There are plenty of benefits to owning a home rather than renting one. Instead of paying your landlord money each month, you’re putting that money toward a mortgage that helps you eventually own a valuable asset outright.
Plus, as a homeowner, you’re the one who gets to set the house rules. You don’t have to listen to a landlord who might ban dogs or insist that you leave the walls drab gray like they’re currently painted.
But while being a homeowner certainly has its advantages, you may not be ready to buy a home right away. Here are a few signs that you probably shouldn’t be making an offer on a house in 2024.
1. You don’t have a large enough down payment for a conventional mortgage
Most conventional mortgage lenders require a 20% down payment to avoid private mortgage insurance. Given that the median existing U.S. home sold for $384,500 in February, according to the National Association of Realtors, coming up with 20% may be tough.
Now it may be possible to sign a conventional loan with 3% down. But if you don’t have that much available for a down payment on the sort of home you’d want, then you may want to reconsider buying this year.
Putting down just 3% with a conventional loan, or 3.5%, the minimum required for FHA loans, is dangerous because you’re starting off with very little equity. That’s a risky thing to do at a time when home values are so elevated.
If you make a minimal down payment this year and the value of your home drops in a year or so, you could end up underwater on your mortgage. If you don’t have the funds to put at least 5% down, consider it a warning sign that you may want to wait and save more money.
2. You don’t have a complete emergency fund
When you buy a home, you don’t always know exactly what sort of repairs you’re signing up to cover. Even if your home undergoes a thorough inspection before you close on it, issues might arise shortly thereafter.
That’s why it’s so important to have a complete emergency fund when you’re buying a home. You don’t want each repair you encounter to lead to costly debt.
Also, you never know when you might lose your job. Without an emergency fund, you risk falling behind on your mortgage. So if you don’t have enough money in the bank to cover three months of essential bills at a minimum, then you’re better off waiting to buy until you’ve reached that savings milestone.
3. You have a lot of high-cost debt you’re still carrying
TransUnion reports that U.S. credit card debt reached $1.05 trillion during the fourth quarter of 2023. So if you’re carrying a balance yourself, you’re not alone. However, when you’re already juggling expensive debt, taking on new debt can read like an imprudent financial decision.
To put it another way, think about how hard it’s been to pay down your credit card debt.
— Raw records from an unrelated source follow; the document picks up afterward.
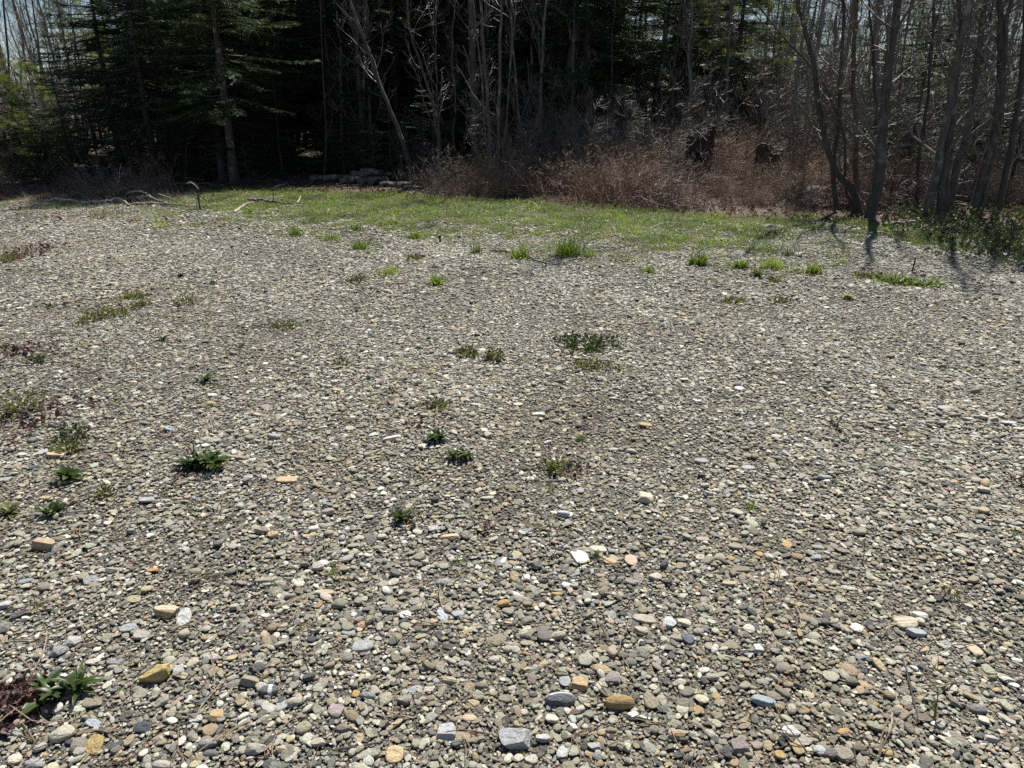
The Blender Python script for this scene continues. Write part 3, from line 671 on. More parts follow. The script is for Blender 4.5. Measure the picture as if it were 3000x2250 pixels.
def conifer(seed, H, base, spread, nm, kind='fir', dens=1.0, bare=0.0, r0=None, shape=0.8):
    """trunk mesh and crown mesh of a conifer of height H; branches from height base, spread = longest branch"""
    g = np.random.default_rng(seed)
    r0 = r0 or H * 0.0125
    z = np.linspace(-0.15, H, 16)
    P = np.stack([g.normal(0, .02, 16).cumsum() * 0.6, g.normal(0, .02, 16).cumsum() * 0.6, z], 1); P[0, :2] = 0; P[1, :2] = 0
    Rr = r0 * (1 - 0.93 * (z.clip(0) / H)) ; Rr[0] *= 1.35; Rr[1] *= 1.1
    tg = Geo(); tubes(tg, P[None], Rr[None], 9)
    trunk = tg.mesh(nm + '_trunk', 'bark_fir', True)
    # dead lower branches, then green whorls
    zs_, per = [], []
    zz = base
    while zz < H * 0.985:
        zs_.append(zz); per.append(int(g.integers(5, 8) * dens + 0.5)); zz += g.uniform(0.16, 0.3) * (0.75 + 0.35 * H / 8)
    zb = np.repeat(zs_, per) + g.normal(0, .05, sum(per)); n = len(zb)
    az = g.uniform(0, 2 * math.pi, n)
    rel = ((zb - base) / (H - base)).clip(0, 1)
    L = spread * ((1 - rel) ** shape) * g.uniform(0.7, 1.12, n) * (0.72 + 0.28 * sstep(0, .12, rel)) + 0.12
    m = 7
    BP = np.empty((n, m, 3))
    tx = np.interp(zb, z, P[:, 0]); ty = np.interp(zb, z, P[:, 1])
    BP[:, 0] = np.stack([tx, ty, zb], 1)
    hd = np.stack([np.cos(az), np.sin(az)], 1)
    slope = g.uniform(-0.05, 0.35, n) * (0.3 + rel) - 0.22 * (1 - rel)
    for k in range(1, m):
        s_ = slope - 0.32 * (k / m) * (1 - rel * 0.6) + 0.42 * (k / m) ** 2
        d = nrm(np.concatenate([hd, s_[:, None]], 1) + g.normal(0, .05, (n, 3)))
        BP[:, k] = BP[:, k - 1] + d * (L / (m - 1))[:, None]
    BR = (0.006 + 0.007 * L)[:, None] * np.linspace(1, .2, m)[None]
    bg = Geo(); tubes(bg, BP, BR, 3)
    if bare > 0:                                   # dry twigs on the lower trunk
        dp, dr = grow(P[None], Rr[None], int(26 * bare), 0.04, max(0.08, base / H), (0.5, 1.3), (1.1, 1.7), 5, up=-0.03, rfac=.12, rmin=.003, g=g)
        tubes(bg, dp, dr, 3)
        d2, r2 = grow(dp, dr, 4, .2, .95, (.15, .4), (.5, 1.1), 3, up=0, rmin=.002, g=g); tubes(bg, d2, r2, 3)
    boughs = bg.mesh(nm + '_boughs', 'bark_fir')
    # foliage
    fg = Geo()
    nt = np.maximum(5, (L / (0.05 if kind != 'pine' else 0.075)).astype(int))
    idx = np.repeat(np.arange(n), nt); N = len(idx)
    t = g.uniform(0.12, 1.0, N) ** 0.8
    p, d, _ = sample_on(BP, BR, idx, t)
    lat = nrm(np.cross(d, np.array([0, 0, 1.0]))); sg = g.choice([-1.0, 1.0], N)[:, None]
    if kind == 'pine':
        for rep in range(2):
            cd = nrm(d * 0.8 + lat * sg * g.uniform(0, 1, (N, 1)) + g.normal(0, .35, (N, 3)) + np.array([0, 0, .25]))
            s_ = nrm(np.cross(cd, g.normal(size=(N, 3))))
            blades(fg, p + g.normal(0, .04, (N, 3)), cd, s_, g.uniform(.14, .26, N), g.uniform(.07, .12, N), 6, g, 1.3)
    else:
        td = nrm(d * g.uniform(.5, .9, (N, 1)) + lat * sg * g.uniform(.5, 1.0, (N, 1)) + np.array([0, 0, -.12]) + g.normal(0, .1, (N, 3)))
        s_ = nrm(np.cross(td, np.array([0, 0, 1.0]))) + g.normal(0, .22, (N, 3))
        Lt = (0.16 + 0.2 * np.sqrt(L[idx]) * (1.05 - t)) * g.uniform(.7, 1.25, N)
        blades(fg, p, td, nrm(s_), Lt, g.uniform(.04, .07, N), 7, g)
        M2 = N // 2                                 # short sprays above and below the flat ones
        td = nrm(td[:M2] + g.normal(0, .35, (M2, 3)) + np.array([0, 0, -.15])); s2 = nrm(np.cross(td, g.normal(size=(M2, 3))))
        blades(fg, p[:M2], td, s2, Lt[:M2] * .7, g.uniform(.03, .05, M2), 5, g)
    mtl = {'fir': 'needle_dark', 'mid': 'needle_mid', 'blue': 'needle_blue', 'pine': 'needle_pine'}[kind]
    crown = fg.mesh(nm + '_needles', mtl)
    return trunk, boughs, crown

def put_conifer(name, meshes, p, rz, s, label, group='conifers along the wood edge', tilt=(0, 0), trunk_mat=None):
    r_ = link(name, None, loc=tuple(p), rot=(tilt[0], tilt[1], rz), scale=(s, s, s))
    r_.empty_display_size = 0.2
    tag(r_, label, 'conifer', group)
    t = link('trunk', meshes[0], r_)
    if trunk_mat: t.data = t.data.copy(); t.data.materials[0] = M[trunk_mat]
    c = link('crown', meshes[2], r_)
    link('boughs', meshes[1], c)
    return r_

def twiggery(geo, P, Rr, g, n1=14, l1=(0.9, 2.0), t0=.2, n2=6, l2=(.3, .9), n3=4, l3=(.12, .4), up=.14, ang=(.5, 1.0), r1=.45):
    b1, q1 = grow(P, Rr, n1, t0, .99, l1, ang, 7, up=up, wander=.16, rfac=r1, rmin=.004, g=g)
    b2, q2 = grow(b1, q1, n2, .15, .98, l2, (.4, 1.0), 5, up=up * .7, wander=.18, rmin=.0028, g=g)
    tubes(geo, b1, q1, 5); tubes(geo, b2, q2, 3)
    if n3:
        b3, q3 = grow(b2, q2, n3, .2, .98, l3, (.4, 1.0), 4, up=up * .5, wander=.2, rmin=.0022, g=g)
        tubes(geo, b3, q3, 3)
        return b3
    return b2

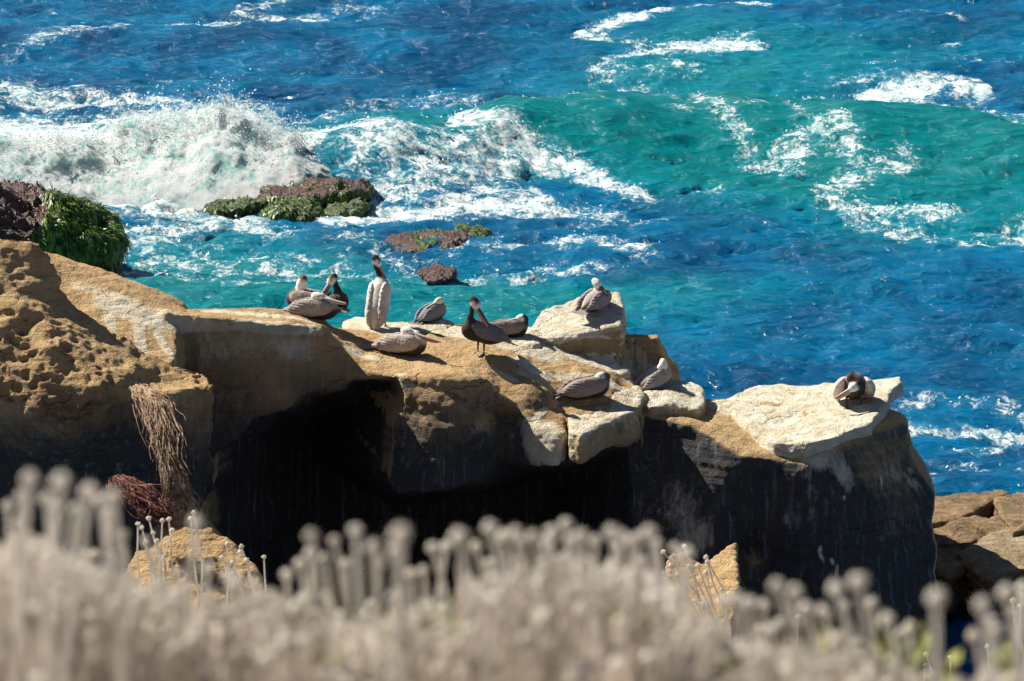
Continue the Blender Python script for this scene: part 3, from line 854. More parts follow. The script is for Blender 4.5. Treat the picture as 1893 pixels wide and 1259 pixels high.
def sea_patch(name, xs, ys, mat, fine=False):
    Xg, Yg = np.meshgrid(xs, ys, indexing='ij'); x = Xg.ravel(); y = Yg.ravel()
    foam, teal = sea_masks(x, y)
    h1, dx1, dy1 = [sample(t, 61.0, x, y) for t in T1]; h2, dx2, dy2 = [sample(t, 23.0, x, y) for t in T2]
    sw, s1, t = swell(x, y)
    z = h1 + h2 + sw
    cf = 1 - .75 * np.clip(s1 / 1.0, 0, 1)
    X = x + cf * (0.9 * dx1 + 0.7 * dx2); Y = y + cf * (0.9 * dy1 + 0.7 * dy2); z = sw + (h1 + h2) * (1 - .45 * np.clip(s1, 0, 1))
    # white water stands up in lumps
    fo = np.clip(foam, 0, 1)
    lump = fbm(np.stack([x * 1.6, y * 1.1, 0 * x], 1), 4, 61, 0.6)
    brk = np.clip(sstep(-3.8, -5.6, x) * np.exp(-((t + 1.0) / 2.6) ** 2), 0, 1)
    z = z + fo * 0.045 * (lump + 0.4) + brk * 0.10 * (lump)
    foam = foam + brk * 0.9 * (0.75 + 0.5 * lump)
    # crest of small breakers
    foam = np.maximum(foam, 0.62 * sstep(0.17, 0.42, h1 + h2 * 1.5))
    tl = np.clip(teal + 0.22 * sstep(0.02, 0.25, h1) + 0.85 * np.exp(-((t + 1.0) / 2.4) ** 2) * sstep(-18, 12, x), 0, 1.3)
    n0, n1 = len(xs), len(ys)
    i = (np.arange(n0 - 1)[:, None] * n1 + np.arange(n1 - 1)[None]).ravel()
    F = np.stack([i, i + n1, i + n1 + 1, i + 1], 1)
    V = np.stack([X, Y, z], 1)
    return make_mesh(name, V, F, mat, attrs={'foam': foam, 'teal': tl})


mw = Mat('sea_water')
p = mw.pos()
f1 = mw.noise(mw.pos((1, .8, 1)), 2.4, 9, 0.76, 0.5)
f2 = mw.voro(mw.pos((1, .8, 1)), 3.6, 'F1')
f3 = mw.noise(mw.pos((1.0, .7, 1)), 11, 5, 0.7, 0.6)
foamv = mw.attr('foam')
tex = mw.math('ADD', mw.math('MULTIPLY', f1, 0.7), mw.math('MULTIPLY', f3, 0.3))
tex = mw.ramp(tex, 0.33, 0.66)
thr = mw.math('SUBTRACT', mw.math('MULTIPLY', foamv, 1.0), mw.math('ADD', mw.math('MULTIPLY', tex, 1.0), 0.13))
fm = mw.ramp(thr, -0.16, 0.34)
tealv = mw.attr('teal')
deep = mw.mix(mw.ramp(mw.noise(mw.pos((1, .5, 1)), 0.30, 4), .35, .65), (0.0, 0.054, 0.145), (0.0, 0.115, 0.258))
water = mw.mix(mw.ramp(tealv, 0.10, 1.05), deep, (0.0, 0.158, 0.225))
water = mw.mix(mw.ramp(tealv, 0.95, 1.3), water, (0.0, 0.150, 0.172))
water = mw.mix(mw.math('MULTIPLY', mw.ramp(foamv, 0.30, 1.2), 0.40), water, (0.05, 0.34, 0.38))
foamc = mw.mix(mw.ramp(mw.noise(p, 2.6, 7, 0.75), 0.38, 0.60), (0.36, 0.52, 0.54), (0.74, 0.76, 0.76))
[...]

If you take on the expense of a mortgage, that debt might linger even longer, thereby costing you more. So you may want to hold off on buying a home until your credit card debt is gone or at least considerably whittled down.
Also, one of the factors that mortgage lenders consider is your debt-to-income ratio, which measures how much debt you have relative to your income. If yours is too high, you might struggle to get approved for a mortgage.
You may be eager to buy a home this year and stop paying a landlord rent. But if these signs apply to you, it may be that 2024 isn’t the best time to buy a home. It could pay to work on building savings, paying down existing debt, and revisiting the idea of homeownership in 2025.